猫も歩けば...

― はてなダイアリーより引っ越してきました ―

アイロニーの起源

 だから、日本の会議というのは、「全員で討論とか検討とかをやって、みんなが長所・短所・利益・リスクみんなわかった上で決定する」というのとは違うように思う。いや、もし「そんなことはない! うちの会社(でもどこでも)はちゃんと討論して決めている」という人がいれば……そういうひとが羨ましいと思うし、そういう人がもし多数なのなら、私のいる環境があまりよくないの……かな?
 ともかく、日本の会議のパターンは、よくて「だれがこの件を決め、動かすか」を承認し、あとはその担当の人たち任せ――まあこれは度が過ぎなければ健全な民主主義だと私は思うんだけど、そうでなければ、日本の会議は、「どうせどこかでだれかが決めたとおりに動くんだろうけど、それに対しては疑問があるとか問題があるとか同意できないとかいうことは会議で言っておいたから」という言いわけを会議の参加者が持つための場になっているように感じる。それでうまく行けば、会議で揚げ足取りにもならない駄話を繰り返したことなんか忘れてしまうし、うまく行かなければ「だから会議のときにさんざん言っておいたじゃないか」とみんなで憤懣をぶつけ合う。そのために存在する会議――というあり方があるんじゃないだろうかという気がする。
 ……けっこう個人的な毒吐きになってますね……。いやほんと困るんですよ、ただでさえ時間がないのに。
 で、そういう「会議文化」というか、大きく言うと「民主主義文化」みたいなのの下では、この会議の「結論」通りにやったところで「うまく行かないことはわかっているけど、(議論するのも疲れたので)同意する」というのが普通になる。で、自分が決定の当事者であるはずなのに、一段高いところに立って、「うまく行くかどうか見てやろう」という気分で事態の推移を見守ることになる。で、けっきょくうまく行かなかったときには、少なくとも自分もその会議の決定に参加しているのに、それにはかかわらず、一段高い立場から「うまく行かないことは最初からわかっていた。

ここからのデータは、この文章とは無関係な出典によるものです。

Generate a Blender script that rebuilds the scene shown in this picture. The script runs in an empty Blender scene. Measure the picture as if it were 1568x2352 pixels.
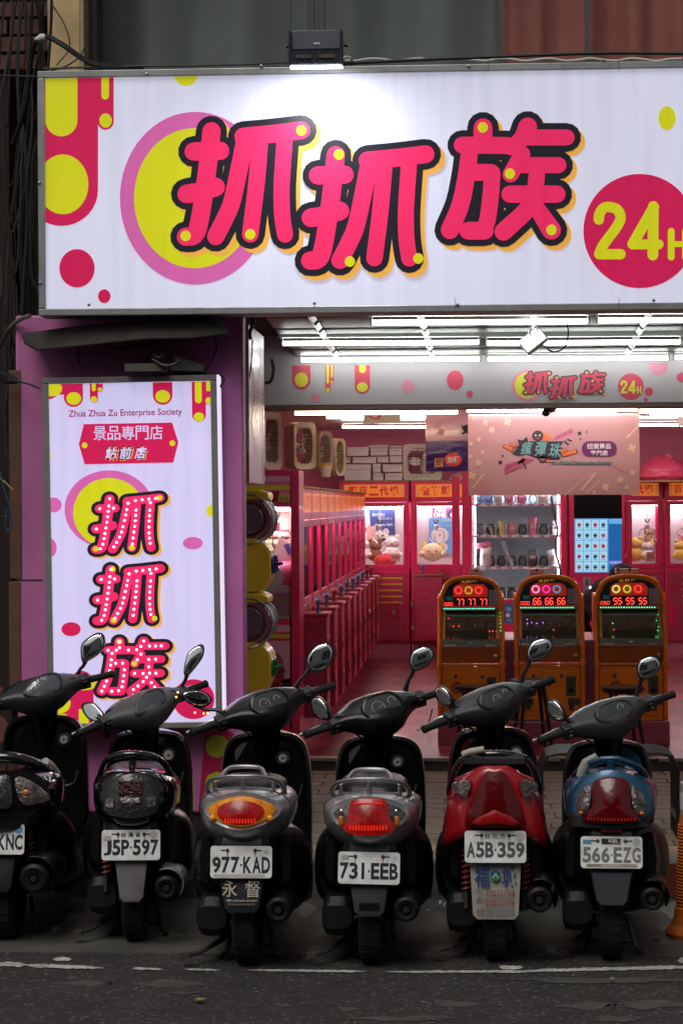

おれの言うことをきかないからこんなことになるんだ」とうそぶくことになる。
 これって、北田暁大さん(id:gyodaikt)が『嗤う日本の「ナショナリズム」』で指摘した「アイロニー」の構図ではないか――と思うわけで。
 それを考えると、日本が「アイロニー」の国になったのは、連合赤軍事件とか、1970年代後半の消費生活肯定の風潮(糸井重里に代表される)とかより以前にタネを蒔かれていたからだ、という感じがするんですね。シニカルなのは、もっと言えば動物的なのは、けっして「オタク」とか「2ちゃんねらー」だけの現象ではなく、シニシズムとか動物化とかは日本の民主主義風土それ自体に根ざす部分が大きいのではないだろうか。まあ、こういう「日本特殊論」とか「決定論」みたいな考えかたは、北田さんや東浩紀さん(id:hazuma)の本意からははずれるように思うのだけど。
 うーん、私はもともと「本質はもとから隠れていて、それが状況に合わせて目立つようになるだけだ」という考えかたをしがちなのかなぁ。なんかこう「社会が全体に変わっていきます」みたいな議論にはどうしても抵抗があるんだよねぇ。ただ、じゃあ、「日本はもともとそういう国なんだ」とか「そういう風土なんだ」という結論で終わってしまう日本特殊論がいいかというと、そうも考えないのだけど。
 ところで、「日本の会議は」とずっと言ってきたけど、じゃあ諸外国の会議はそんなに理想的に「討論」できていたり「検討」できていたりするんだろうか? アメリカ(合衆国)型の組織は、執行の場面では上からの独裁というイメージがあるんだけど、ドイツやフランスやイタリアやラテンアメリカ諸国はどうなんだろう? イスラム圏の会議とか集会とかは、時間をかけて神の意思を探り出すというような話を聞いたことがある。でも、預言者時代はともかく、いまもやってるんだろうか?
 ところで、日本でも、いつも「全員一致までねばり強く」という議論をしていたかというと、そうでもなく、一揆のときなんかは、「神仏の意思は多数に宿る」と考えて多数決していたみたいだ(勝俣鎮夫『一揆』)。これはこれで、「なぜ多数決が正しいか」という理由づけに神仏が出てくるのが興味深い。
 会議の文化とか、けっこう複雑そうだなぁ。